The measurements were made by observing the rotational axes of four ultraprecise gyroscopes inside the satellite. Each gyroscope consists of a tiny quartz ball, which is covered in a superconductive material and rotates 5,000 times per minute. The satellite telescope pointed at the IM Pegasi star in the Pegasus constellation, and because the direction was constant, magnetic quantum detectors could measure small changes in the gyroscopes’ rotational axes. It was therefore possible to confirm the existence of two kinds of effects.

Albert Einstein described the first effect: The Earth’s gravity bends space — a phenomenon called the geodetic effect. Space can be seen as a kind of rubber membrane, in which Earth — and all other massive objects — causes a dent. Consequently, the rotational axes of the gyroscopes are displaced, and calculations estimate the displacement to be 0.0018 degrees each year. Gravity Probe B has now confirmed this within 0.3 percent accuracy.

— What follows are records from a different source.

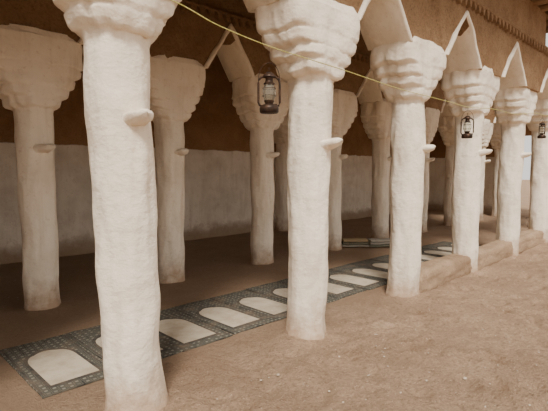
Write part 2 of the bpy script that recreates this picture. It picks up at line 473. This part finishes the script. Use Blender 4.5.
# ---------------------------------------------------------------- hurricane lanterns
def lantern(c, rot, drop):
    e=bpy.data.objects.new('hurricane_lantern',None); COL.objects.link(e); e.location=c; e.rotation_euler=(0,0,rot)
    H=-.335
    def part(M,name,mats,**k):
        o=M.obj(name,mats,**k); o.parent=e
    M=Mesh()
    M.lathe([(.0,0),(.058,0),(.064,.006),(.066,.03),(.062,.045),(.045,.056),(.03,.060),(.0,.061)],(0,0,H),28)
    M.lathe([(.0,.06),(.026,.06),(.03,.07),(.034,.078),(.034,.084),(.02,.088),(.0,.088)],(0,0,H),24)
    M.lathe([(0,.045),(.011,.045),(.012,.062),(.0,.063)],(.044,.0,H),12)
    part(M,'fuel_tank',[MIr],angle=50)
    M=Mesh()
    M.lathe([(.028,.085),(.036,.10),(.044,.125),(.046,.14),(.042,.16),(.032,.182),(.028,.192),(.026,.192),(.030,.180),(.040,.159),(.044,.14),(.042,.126),(.034,.10),(.026,.085)],(0,0,H),28)
    part(M,'glass_globe',[MGl])
    M=Mesh()
    M.lathe([(.0,.190),(.036,.190),(.038,.198),(.028,.206),(.024,.225),(.026,.235),(.046,.238),(.046,.243),(.034,.258),(.018,.272),(.0,.275)],(0,0,H),24)
    part(M,'chimney_hood',[MIr],angle=50)
    M=Mesh()
    for s_ in (-1,1):
        M.tube([(s_*.050,0,H+.045),(s_*.066,0,H+.052),(s_*.073,0,H+.07),(s_*.073,0,H+.20),(s_*.068,0,H+.222),(s_*.052,0,H+.238),(s_*.030,0,H+.242)],.0075,10)
    part(M,'air_tubes',[MIr])
    M=Mesh()
    for zz,r in ((.115,.0475),(.165,.045)):
        M.tube([(r*math.cos(2*math.pi*k/24),r*math.sin(2*math.pi*k/24),H+zz) for k in range(25)],.0018,6)
    for k in range(4):
        a=math.pi/4+k*math.pi/2
        M.tube([(r*math.cos(a),r*math.sin(a),H+z_) for r,z_ in ((.034,.085),(.043,.105),(.050,.135),(.047,.165),(.034,.193))],.0018,6)
    M.tube([(.073*math.cos(math.pi*k/16),0,H+.205+.13*math.sin(math.pi*k/16)**.8) for k in range(17)],.0022,6)
    M.tube([(0,0,H+.275),(0,0,H+.29),(.008,0,H+.297),(0,0,H+.304),(-.008,0,H+.297),(0,0,H+.29)],.002,6)
    part(M,'bail_and_guard',[MIr])
    M=Mesh(); M.tube([(0,0,-.002),(0.002,0,drop*.5),(0,0,drop)],.0018,6); part(M,'hanging_wire',[MIr])
lantern((2.14,2.24,2.165),math.radians(-35),.105)
lantern((5.60,2.34,2.165),math.radians(-50),.042)
lantern((8.66,2.35,2.31),math.radians(-20),.055)

# ---------------------------------------------------------------- pebbles
M=Mesh()
for k in range(620):
    u=random.uniform(.2,10); v_=random.uniform(.4,2.3) if k<530 else random.uniform(5.4,7)
    r=random.uniform(.004,.009) if random.random()<.96 else random.uniform(.010,.016)
    rings=[]
    for i in range(5):
        ph=-math.pi/2+math.pi*(i+.15)/4.3
        rings.append([(u+r*1.2*math.cos(ph)*math.cos(2*math.pi*j/7)*random.uniform(.8,1.2), v_+r*math.cos(ph)*math.sin(2*math.pi*j/7)*random.uniform(.8,1.2), .004+r*.6*math.sin(ph)) for j in range(7)])
    M.ringloft(rings)
M.obj('scattered_pebbles',[MSt])

# ---------------------------------------------------------------- light
w=bpy.data.worlds.new('sky'); S.world=w; w.use_nodes=True
bg=w.node_tree.nodes['Background']; bg.inputs[0].default_value=(1.0,.955,.90,1); bg.inputs[1].default_value=1.2
sd=bpy.data.lights.new('sun','SUN'); sd.energy=5.0; sd.angle=math.radians(14); sd.color=(1,.94,.85)
so=bpy.data.objects.new('sun',sd); COL.objects.link(so)
so.rotation_euler=Vector((.66,.68,-1.2)).to_track_quat('-Z','Y').to_euler()

# ---------------------------------------------------------------- camera
cd=bpy.data.cameras.new('camera'); cam=bpy.data.objects.new('camera',cd); COL.objects.link(cam)
cd.sensor_width=36; cd.lens=450/548*36; cd.clip_end=300
cam.location=(0,0,1.45)
cam.rotation_euler=(math.radians(90-4.6),0,math.radians(45.7-90))
S.camera=cam
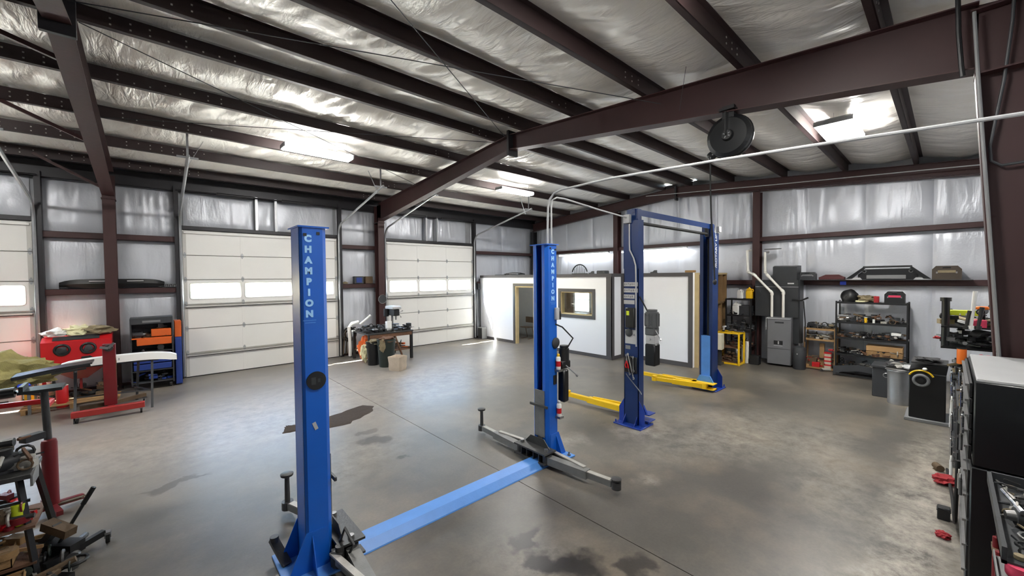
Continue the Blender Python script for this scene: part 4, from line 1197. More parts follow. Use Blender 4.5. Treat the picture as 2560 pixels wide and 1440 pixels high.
def scrap(name, x, y, z, lab, m, kind, s=.1, rz=0, cat='part'):
    """machine leftovers: each a recognisable small shape"""
    t = thing(name, lab, cat, (x, y, z), rz)
    if kind == 'motor':
        ob('housing', B().cyl((-s, 0, s * .6), (s * .6, 0, s * .6), s * .55, n=14), m, t, local=True)
        ob('nose', B().cyl((s * .6, 0, s * .6), (s * 1.0, 0, s * .6), s * .35, s * .25, n=12), 'steel', t, local=True)
        ob('foot', B().bx(-s * .6, s * .3, -s * .5, s * .5, 0, s * .14), m, t, local=True)
    elif kind == 'grinder':
        ob('body', B().cyl((-s, 0, s * .4), (s * .5, 0, s * .4), s * .3, s * .24, n=12), m, t, local=True)
        ob('disc', B().cyl((s * .62, 0, s * .08), (s * .62, 0, s * .14), s * .5, n=18).cyl((s * .62, 0, s * .14), (s * .62, 0, s * .5), s * .2, n=12), 'steel', t, local=True)
        ob('grip', B().cyl((s * .62, s * .2, s * .4), (s * .62, s * .85, s * .45), s * .12, n=8), 'black', t, local=True)
    elif kind == 'drill':
        ob('body', B().cyl((-s * .7, 0, s), (s * .6, 0, s), s * .25, s * .2, n=12), m, t, local=True)
        ob('chuck', B().cyl((s * .6, 0, s), (s, 0, s), s * .13, s * .08, n=10), 'steel', t, local=True)
        ob('grip', B().bar((-s * .4, 0, s * .9), (-s * .55, 0, s * .15), s * .25, s * .3), m, t, local=True)
        ob('battery', B().bx(-s * .85, -s * .2, -s * .22, s * .22, 0, s * .25, .004), 'black', t, local=True)
    elif kind == 'rotor':
        ob('disc', B().lathe([(s * .3, 0), (s, 0), (s, s * .14), (s * .5, s * .14), (s * .48, s * .4), (s * .2, s * .4)], n=22), m, t, local=True)
        ob('hub', B().lathe([(s * .2, s * .4), (s * .18, s * .5)], n=12), 'rust', t, local=True)
    elif kind == 'pipe':
        ob('tube', B().tube([(-s, 0, s * .15), (-s * .3, s * .1, s * .15), (s * .3, s * .4, s * .2), (s, s * .35, s * .3)], s * .13, 8), m, t, local=True)
        ob('flange', B().cyl((-s, 0, s * .15), (-s * .93, 0, s * .15), s * .22, n=10), 'steel', t, local=True)
    elif kind == 'bracket':
        ob('plate', B().prism([(-s, 0), (s, 0), (s, s * .3), (s * .3, s * .35), (-s * .2, s * .8), (-s, s * .8)], 'y', -s * .08, s * .08), m, t, local=True)
        ob('tab', B().bx(-s, -s * .4, -s * .4, s * .4, 0, s * .1), m, t, local=True)
    elif kind == 'coil':
        pts = []
        for i in range(48):
            a = i * 2 * pi / 12
            pts.append((s * .7 * cos(a), s * .7 * sin(a), s * .12 + s * .05 * (i // 12)))
        ob('loop', B().tube(pts, s * .08, 6), m, t, local=True)
    elif kind == 'rag':
        ob('folds', B().blob((0, 0, s * .3), (s, s * .8, s * .45), sum(map(ord, lab)) % 97, .6, 3, 2.4), m, t, local=True)
    elif kind == 'tray':
        b = B().bx(-s, s, -s * .6, s * .6, 0, .006)
        for q in ((-s, s, -s * .6, -s * .6 + .006), (-s, s, s * .6 - .006, s * .6), (-s, -s + .006, -s * .6, s * .6), (s - .006, s, -s * .6, s * .6)): b.bx(*q, 0, s * .35)
        ob('pan', b, m, t, local=True)
        ob('contents', B().blob((0, 0, s * .16), (s * .8, s * .45, s * .22), len(lab), .7, 2, 3), 'steel', t, local=True)
    return t


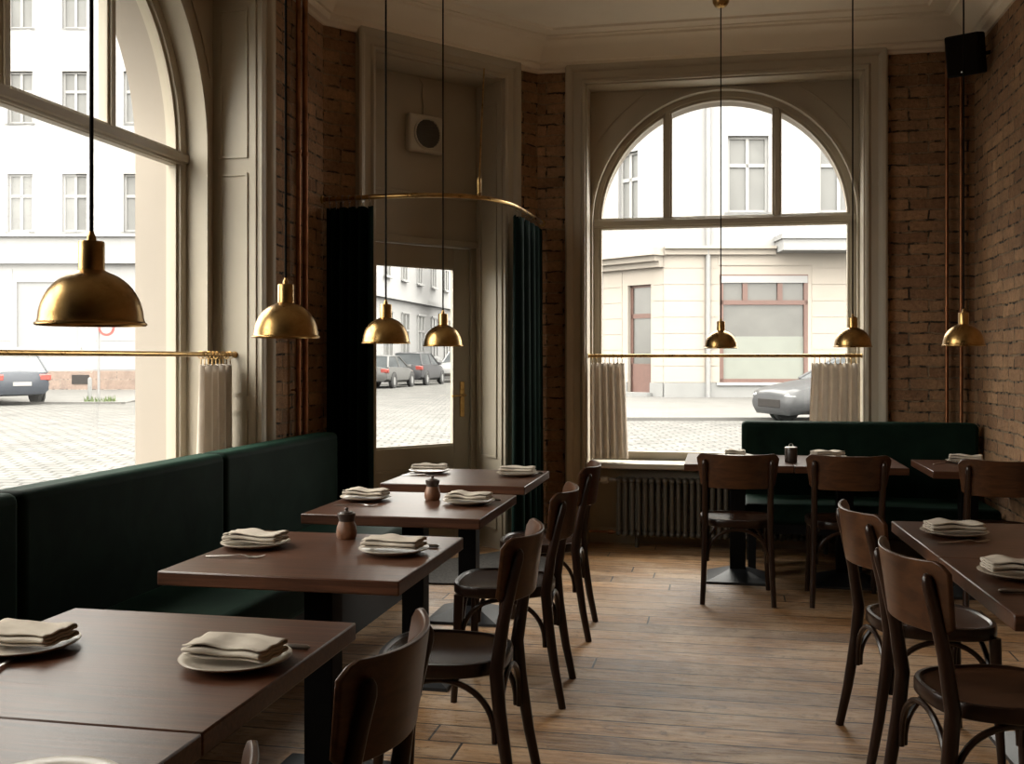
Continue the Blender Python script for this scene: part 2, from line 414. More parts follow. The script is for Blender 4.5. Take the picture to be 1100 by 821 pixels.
# left wall with its window opening
LW_C, LW_W = 4.10, 1.17
WTOP = 3.39
loc, rz = frame_of('left')
wl = MB()
LW2_C, LW2_W = 1.62, 0.94                          # narrower unseen window, added beside the camera to light the near tables
wl.box(YF - 0.3, LW2_C - LW2_W, 0, WT, 0, ZC)
for c, hw in ((LW_C, LW_W), (LW2_C, LW2_W)):
    wl.box(c - hw, c + hw, 0, WT, 0, 0.62); wl.box(c - hw, c + hw, 0, WT, WTOP, ZC)
wl.box(LW2_C + LW2_W, LW_C - LW_W, 0, WT, 0, ZC)
wl.box(LW_C + LW_W, CA.y, 0, WT, 0, ZC)
struct(wl, 'wall_left', 'brick', loc, rz)
loc, rz = frame_of('back')
BW = 0.985
wb = MB()
wb.box(CB.x, -BW, 0, WT, 0, ZC); wb.box(BW, XR, 0, WT, 0, ZC); wb.box(-BW, BW, 0, WT, 3.41, ZC); wb.box(-BW, BW, 0.23, WT, 0, 0.62)
struct(wb, 'wall_back', 'brick', loc, rz)
loc, rz = frame_of('corner')
wc = MB()
wc.box(0, DX0, 0, WT, 0, ZC); wc.box(DX1, CL, 0, WT, 0, ZC); wc.box(DX0, DX1, 0, WT, 3.41, ZC)
# wedges that close the wall behind the two obtuse corners
struct(wc, 'wall_corner', 'brick', loc, rz)
struct(MB().prism([(CA.x, CA.y), (CA.x - WT, CA.y), (cpt(0, WT))], 0, ZC), 'wall_corner_joint', 'plaster_white')
struct(MB().prism([(CB.x, CB.y), (cpt(CL, WT)), (CB.x, CB.y + WT)], 0, ZC), 'wall_corner_joint', 'plaster_white')
loc, rz = frame_of('right')
struct(MB().box(-YB - WT, -YF + 0.3, 0, 0.3, 0, ZC), 'wall_right', 'brick', loc, rz)
struct(MB().box(XL, XR, YF - 0.3, YF, 0, ZC), 'wall_front', 'back_room_paint')

# cornice swept along left, corner, back and right walls
def offset_path(pts, d):
    out = []
    for i in range(len(pts)):
        ds = []
        if i > 0: ds.append((pts[i] - pts[i - 1]).normalized())
        if i < len(pts) - 1: ds.append((pts[i + 1] - pts[i]).normalized())
        ns = [Vector((t.y, -t.x)) for t in ds]
        if len(ns) == 1: out.append(pts[i] + ns[0] * d)
        else:
            b_ = (ns[0] + ns[1]).normalized(); out.append(pts[i] + b_ * (d / max(0.2, b_.dot(ns[0]))))
    return out
cpath = [Vector((XL, YF)), Vector((CA.x, CA.y)), Vector((CB.x, CB.y)), Vector((XR, YB)), Vector((XR, YF))]
prof = [(0.0, 3.50), (0.018, 3.50), (0.028, 3.515), (0.05, 3.525), (0.06, 3.545), (0.06, 3.56), (0.075, 3.565), (0.09, 3.60), (0.12, 3.645), (0.165, 3.675), (0.20, 3.685), (0.205, 3.70), (0.235, 3.705), (0.235, 3.712), (0.33, 3.714), (0.335, 3.706), (0.36, 3.706), (0.365, 3.714), (0.37, 3.7201), (0.0, 3.7201)]
mb = MB(); rows = [offset_path(cpath, d) for d, z in prof]
vs = [(p.x, p.y, prof[i][1]) for i, row in enumerate(rows) for p in row]; K = len(cpath)
fs = [(i * K + k, i * K + k + 1, (i + 1) * K + k + 1, (i + 1) * K + k) for i in range(len(prof) - 1) for k in range(K - 1)]
mb.add(vs, fs); struct(mb, 'trim_1', 'ceiling_paint', smooth=True, angle=25)

# baseboards
struct(MB().box(CB.x, -1.13, -0.02, 0.0, 0, 0.12).box(1.14, XR, -0.02, 0, 0, 0.12), 'baseboard_back', 'trim_paint', (0, YB, 0), 0, bev=0.004)
struct(MB().box(-YB, -YF, -0.02, 0, 0, 0.12), 'baseboard_right', 'trim_paint', *frame_of('right'), bev=0.004)

# ------------------------------------------------------------------ windows
def arch_pts(r, z0, zs, n=40):
    return [(-r, z0), (-r, zs)] + [(r * math.cos(PI - PI * i / n), zs + r * math.sin(PI - PI * i / n)) for i in range(1, n)] + [(r, zs), (r, z0)]
def rect_match(pts, W, z0, zs, top):
    out = []
    for i, (x, z) in enumerate(pts):
        if i in (0, len(pts) - 1): out.append((math.copysign(W, x), z0)); continue
        if z <= zs + 1e-6: out.append((math.copysign(W, x), zs)); continue
        a = math.atan2(z - zs, x); cx, sx = math.cos(a), math.sin(a)
        k = min(W / abs(cx) if abs(cx) > 1e-6 else 1e9, (top - zs) / sx)
        out.append((k * cx, zs + k * sx))
    # snap the two corners
    for sgn in (-1, 1):
        j = min(range(len(out)), key=lambda q: math.hypot(out[q][0] - sgn * W, out[q][1] - top)); out[j] = (sgn * W, top)
    return out
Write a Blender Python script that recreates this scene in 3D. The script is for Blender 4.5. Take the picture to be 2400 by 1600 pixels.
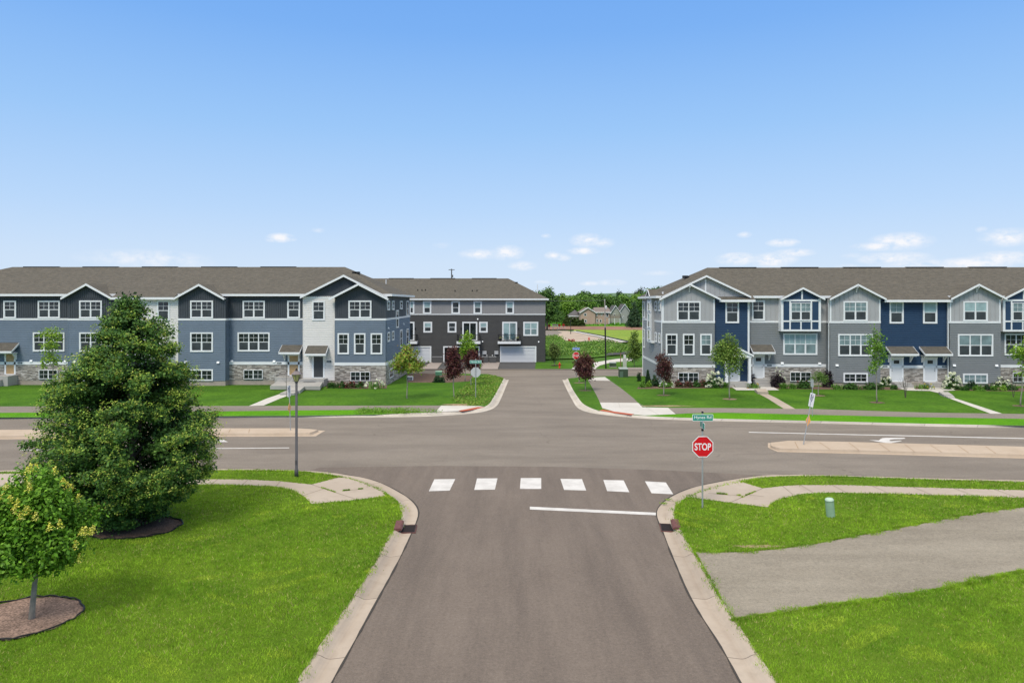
import bpy, bmesh, math, random
import numpy as np
from mathutils import Vector
from math import radians as R, sin, cos, pi

for o in list(bpy.data.objects): bpy.data.objects.remove(o)
SC = bpy.context.scene
COL = SC.collection

# ------------------------------------------------------------------ camera
F, CX, HY, CZ = 1650.0, 1200.0, 708.0, 7.65        # focal length, centre and horizon in photo pixels (2400 wide); lens height in m
cam = bpy.data.cameras.new('camera'); cam.sensor_width = 36; cam.lens = 36*F/2400
cam.shift_y = -(800-HY)/2400; cam.clip_start = .1; cam.clip_end = 6000
co = bpy.data.objects.new('camera', cam); COL.objects.link(co)
co.location = (0, 0, CZ); co.rotation_euler = (R(90), 0, 0); SC.camera = co

def lin(c):
    c = c/255.0
    return c/12.92 if c <= .04045 else ((c+.055)/1.055)**2.4
def srgb(r, g, b): return (lin(r), lin(g), lin(b), 1)

# ------------------------------------------------------------------ world
SUN_EL, SUN_AZ = 52, 205        # azimuth measured clockwise from +Y: behind the camera and to its left
W = bpy.data.worlds.new('World'); SC.world = W; W.use_nodes = True
nt = W.node_tree; N = nt.nodes; L = nt.links
for n in list(N): N.remove(n)
def nd(t, tree=None, **k):
    n = (tree or nt).nodes.new(t)
    for a, b in k.items(): setattr(n, a, b)
    return n
def lk(a, b, tree=None): (tree or nt).links.new(a, b)
def mth(op, a, b=None, c=None, tree=None, clamp=False):
    n = nd('ShaderNodeMath', tree, operation=op); n.use_clamp = clamp
    for i, v in enumerate((a, b, c)):
        if v is None: continue
        if isinstance(v, (int, float)): n.inputs[i].default_value = v
        else: lk(v, n.inputs[i], tree)
    return n.outputs[0]
out = nd('ShaderNodeOutputWorld'); bg = nd('ShaderNodeBackground'); bg.inputs[1].default_value = .1
lk(bg.outputs[0], out.inputs[0])
sky = nd('ShaderNodeTexSky', sky_type='NISHITA'); sky.sun_disc = False
sky.sun_elevation = R(SUN_EL); sky.sun_rotation = R(SUN_AZ)
tc = nd('ShaderNodeTexCoord'); sx = nd('ShaderNodeSeparateXYZ'); lk(tc.outputs['Generated'], sx.inputs[0])
hyp = mth('SQRT', mth('ADD', mth('MULTIPLY', sx.outputs[0], sx.outputs[0]), mth('MULTIPLY', sx.outputs[1], sx.outputs[1])))
el = mth('DIVIDE', sx.outputs[2], mth('MAXIMUM', hyp, .001))          # tangent of elevation
az = mth('ARCTAN2', sx.outputs[0], sx.outputs[1])
ramp = nd('ShaderNodeValToRGB'); cr = ramp.color_ramp
fac = mth('MULTIPLY', el, .5, clamp=True)
stops = [(0, (217, 234, 254)), (.028, (208, 229, 254)), (.063, (188, 219, 255)), (.12, (158, 203, 253)), (.19, (126, 181, 249)),
         (.24, (114, 172, 246)), (.34, (178, 200, 230)), (.5, (236, 230, 222)), (1, (240, 231, 220))]
while len(cr.elements) < len(stops): cr.elements.new(.5)
for e, (p, c) in zip(cr.elements, stops):
    e.position = p; e.color = srgb(*c)
lk(fac, ramp.inputs[0])
# clouds: directions (azimuth, tangent of elevation) of the small cumulus along the horizon
cmb = nd('ShaderNodeCombineXYZ'); lk(az, cmb.inputs[0]); lk(el, cmb.inputs[1])
nz = nd('ShaderNodeTexNoise'); nz.inputs['Scale'].default_value = 55; nz.inputs['Detail'].default_value = 6; nz.inputs['Roughness'].default_value = .62
st = nd('ShaderNodeVectorMath', operation='MULTIPLY'); lk(cmb.outputs[0], st.inputs[0]); st.inputs[1].default_value = (1, 1.7, 1)
lk(st.outputs[0], nz.inputs['Vector'])
clouds = [(657,557,26,9,.95),(637,562,14,5,.5),(685,561,9,4,.4),(340,606,118,17,.5),(390,615,90,14,.4),(745,540,14,5,.3),(1036,575,16,6,.25),(1123,596,36,10,.7),
 (1187,592,32,14,.8),(1224,623,25,9,.8),(1280,553,9,4,.7),(1375,563,30,13,.75),(1412,569,22,10,.6),(1366,588,29,7,.95),(1297,599,16,8,.8),(1321,603,14,7,.6),
 (1271,661,15,4,.5),(1382,664,18,5,.6),(1434,662,28,6,.5),(1744,550,14,6,.55),(1835,569,30,8,.9),(1863,592,38,8,.8),(1727,607,38,12,1),(1811,609,45,14,1),
 (2110,566,58,17,1),(2060,577,50,9,.9),(2093,605,68,12,.8),(2150,619,85,9,.6),(2362,556,52,17,.9),(2280,618,80,13,.9),(2350,605,70,13,.85),(2300,538,12,6,.4),
 (1998,600,22,6,.3),(1985,625,22,5,.6),(1540,640,30,5,.3),(60,650,60,6,.3),(-250,590,110,18,.6),(2600,600,120,20,.7),(2800,540,70,15,.6),(-600,620,150,20,.6)]
acc = None
for (px, py, w, h, op) in clouds:
    t = (px-CX)/F; a = math.atan(t); v = (HY-py)/F*cos(a)
    s1 = nd('ShaderNodeVectorMath', operation='SUBTRACT'); lk(cmb.outputs[0], s1.inputs[0]); s1.inputs[1].default_value = (a, v, 0)
    s2 = nd('ShaderNodeVectorMath', operation='MULTIPLY'); lk(s1.outputs[0], s2.inputs[0])
    s2.inputs[1].default_value = (F/(w*1.5)/cos(a)**2*1.0, F/(h*1.45)*(1/cos(a)), 0)
    s3 = nd('ShaderNodeVectorMath', operation='LENGTH'); lk(s2.outputs[0], s3.inputs[0])
    d = mth('MULTIPLY', mth('SUBTRACT', 1.0, s3.outputs['Value'], clamp=True), op*1.6)
    acc = d if acc is None else mth('MAXIMUM', acc, d)
cd = mth('MULTIPLY', acc, mth('MULTIPLY', mth('SUBTRACT', nz.outputs['Fac'], .32), 3.4, clamp=False), clamp=True)
front = mth('GREATER_THAN', sx.outputs[2], 0)
cd = mth('MULTIPLY', mth('MULTIPLY', cd, front), .93)
mixn = nd('ShaderNodeMixRGB'); mixn.inputs[0].default_value = .08
sc10 = nd('ShaderNodeMixRGB', blend_type='MULTIPLY'); sc10.inputs[0].default_value = 1; sc10.inputs[2].default_value = (10, 10, 10, 1)
lk(ramp.outputs[0], sc10.inputs[1]); lk(sc10.outputs[0], mixn.inputs[1]); lk(sky.outputs[0], mixn.inputs[2])
mc = nd('ShaderNodeMixRGB'); lk(cd, mc.inputs[0]); lk(mixn.outputs[0], mc.inputs[1]); mc.inputs[2].default_value = (9.6, 9.6, 9.9, 1)
zen = nd('ShaderNodeMapRange'); zen.inputs[1].default_value = .5; zen.inputs[2].default_value = 1.3; zen.inputs[3].default_value = 1; zen.inputs[4].default_value = 2.0; zen.clamp = True
lk(el, zen.inputs[0])                       # unseen overcast above the blue, boosted to brighten and neutralise the scene's light
mz = nd('ShaderNodeVectorMath', operation='SCALE'); lk(mc.outputs[0], mz.inputs[0]); lk(zen.outputs[0], mz.inputs['Scale'])
lk(mz.outputs[0], bg.inputs[0])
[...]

The other effect, predicted using Einstein’s theories, was detected in 1918 by Austrian physicists Josef Lense and Hans Thirring. The Earth’s rotation twists space; the twist has been calculated to be 0.000011 degrees annually. But because of technical problems with the satellite, this number has an uncertainty mar- gin of 19 percent, a considerable increase over the expected 1 percent.